De même, les événements récents, en particulier les attentats du 11 septembre et leurs conséquences, sont largement évoqués, ce qui redoublera l’intérêt des étudiants. Les analyses paraîtront parfois stéréotypées. Est-il absolument établi que 'le Congrès des Etats-Unis, tout en acceptant l’accord [créant l’OMC], entend[e] que l’Organe de règlement des différends donne raison aux Etats-Unis et menace de revoir sa participation à l’OMC en cas de désaveux répétés' (p. 295)? Ce n’est pas ce que semble indiquer la pratique depuis l’entrée en vigueur des accords de Marrakech. De même, si l’on soutient que 'les Etats-Unis, qui sont désormais la seule superpuissance, à la fois écrasante et vulnérable, tendent à mêler l’isolationnisme dominateur' –qu’entendre au demeurant par là?– 'et l’unilatéralisme égoïste dans tous les domaines', encore faudrait-il argumenter dans le détail, ce qui n’est pas le cas, au risque d’alimenter un anti-américanisme systématique qui est, pour l’heure, à l’origine de bien des simplifications caricaturales.

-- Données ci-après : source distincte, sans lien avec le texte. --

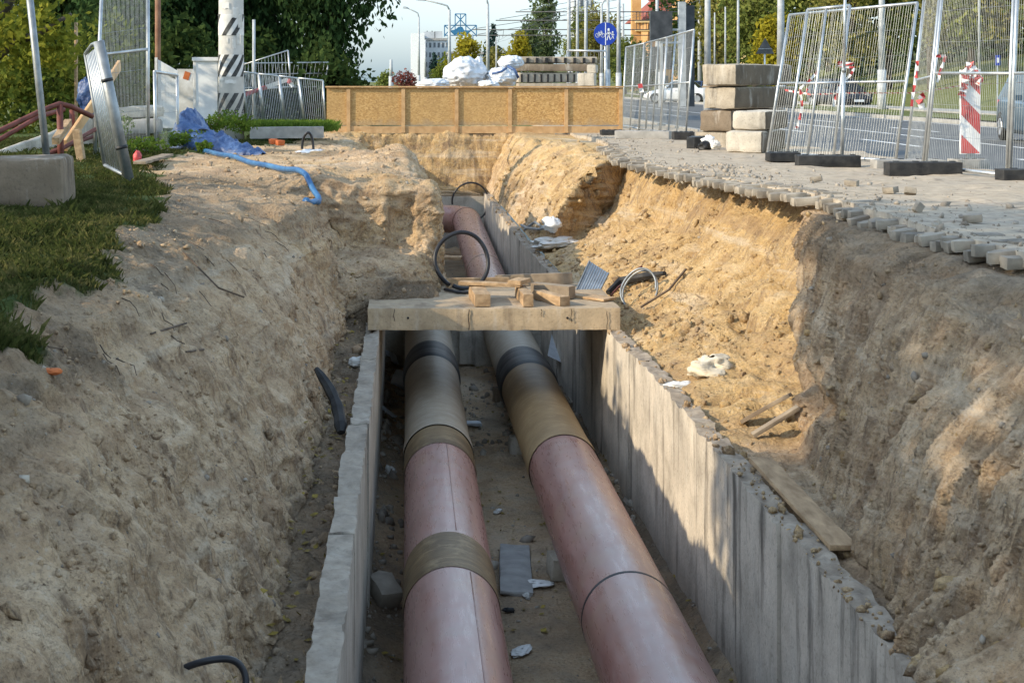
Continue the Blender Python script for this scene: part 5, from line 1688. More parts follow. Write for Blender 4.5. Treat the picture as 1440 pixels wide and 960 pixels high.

L’ouvrage d’Emmanuel Decaux, par sa méthode, ses références, ses réflexions est, il est vrai, dans une bonne tradition franco-française: on ne lui en fera pas grief tant celle-ci a pu briller de tous ses feux. Elle n’est pas pour autant exempte de contradictions, qui sont aussi celles de l’auteur: dans un monde hypothéqué par Big Brother, les Etats resteraient pourtant les 'maîtres du jeu', devant orienter le droit international par de nouveaux engagements et l’infléchir par de nouveaux précédents. L’aperçu a au moins l’avantage de se terminer par une formule frappante et pertinente: 'Le droit international ne fait que renvoyer aux Etats leur propre image.'
C’est peut-être ici que le bât blesse: si le droit international, dans bien des domaines techniques, s’applique quotidiennement sans véritable difficulté –Paul Valéry, plusieurs fois cité, aimait à dire que le droit international est 'le langage des Etats'–, lorsque ces derniers n’ont pas seulement à s’entretenir du quotidien mais à défendre becs et ongles leurs intérêts vitaux, existe-t-il encore? Il est à craindre que non et que, dès lors, la scène internationale n’apparaisse que comme un théâtre d’ombres où les vrais acteurs, dotés de la puissance, s’avancent masqués de leurs principes pour mieux atteindre les objectifs qu’ils se sont fixés à travers une dramaturgie tragique qu’ils entendent maîtriser de bout en bout. De la sorte, les polémiques, évoquées au début du livre, sur l’existence même du droit international resteront encore longtemps d’actualité, et il vaudrait peut-être mieux ne pas le cacher aux juristes en fleur.